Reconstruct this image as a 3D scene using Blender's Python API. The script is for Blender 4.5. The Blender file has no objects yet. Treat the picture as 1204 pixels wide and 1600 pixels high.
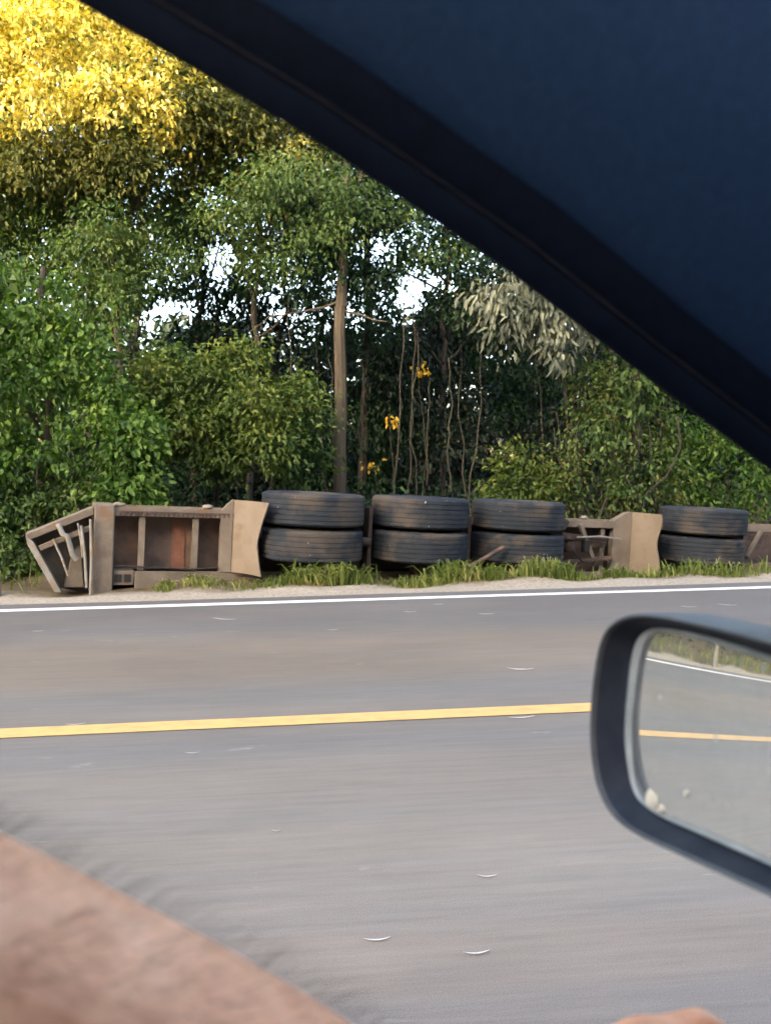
import bpy, bmesh, math, random
import numpy as np
from mathutils import Vector, Matrix, Quaternion
R_ = math.radians
S = bpy.context.scene
COL = S.collection

# ------------------------------------------------------------------ camera
EYE = np.array([0.0, 0.0, 1.25])
FPX = 1300.0                                   # focal length in pixels of the 1204 x 1600 photograph
YAW, PITCH, ROLL = R_(5.378), -math.atan(95 / 1300), R_(-0.8026)
_f = np.array([math.sin(YAW) * math.cos(PITCH), math.cos(YAW) * math.cos(PITCH), math.sin(PITCH)])
_r = np.array([math.cos(YAW), -math.sin(YAW), 0.0])
_u = np.cross(_r, _f)
_r, _u = _r * math.cos(ROLL) + _u * math.sin(ROLL), -_r * math.sin(ROLL) + _u * math.cos(ROLL)
cam = bpy.data.cameras.new('camera')
cam.sensor_fit = 'VERTICAL'; cam.sensor_height = 24.0; cam.lens = FPX / 1600 * 24
cam.clip_start = 0.02; cam.clip_end = 2000
cam.dof.use_dof = True; cam.dof.focus_distance = 2.6; cam.dof.aperture_fstop = 5.0
camo = bpy.data.objects.new('camera', cam); COL.objects.link(camo)
M = Matrix.Identity(4)
for i in range(3):
    M[i][0], M[i][1], M[i][2], M[i][3] = _r[i], _u[i], -_f[i], EYE[i]
camo.matrix_world = M
S.camera = camo

# ------------------------------------------------------------------ light
SUN_EL, SUN_AZ = R_(15), R_(208)               # low evening sun, behind the car and to the left
sd = Vector((math.sin(SUN_AZ) * math.cos(SUN_EL), math.cos(SUN_AZ) * math.cos(SUN_EL), math.sin(SUN_EL)))
W = bpy.data.worlds.new('World'); S.world = W; W.use_nodes = True
nt = W.node_tree; nt.nodes.clear()
sky = nt.nodes.new('ShaderNodeTexSky'); sky.sky_type = 'NISHITA'; sky.sun_disc = False
sky.sun_elevation = SUN_EL; sky.sun_rotation = SUN_AZ
sky.air_density = 0.8; sky.dust_density = 6.0; sky.ozone_density = 0.6
bg = nt.nodes.new('ShaderNodeBackground'); bg.inputs[1].default_value = 0.15
wo = nt.nodes.new('ShaderNodeOutputWorld')
wb = nt.nodes.new('ShaderNodeMix'); wb.data_type = 'RGBA'; wb.blend_type = 'MULTIPLY'; wb.inputs[0].default_value = 1.0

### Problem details
Give again, word for word, every line from the top of the data through the line with "COL = S.collection", both ends included, and exclude the pictures.

### Task result
Reconstruct this image as a 3D scene using Blender's Python API. The script is for Blender 4.5. The Blender file has no objects yet. Treat the picture as 1204 pixels wide and 1600 pixels high.
import bpy, bmesh, math, random
import numpy as np
from mathutils import Vector, Matrix, Quaternion
R_ = math.radians
S = bpy.context.scene
COL = S.collection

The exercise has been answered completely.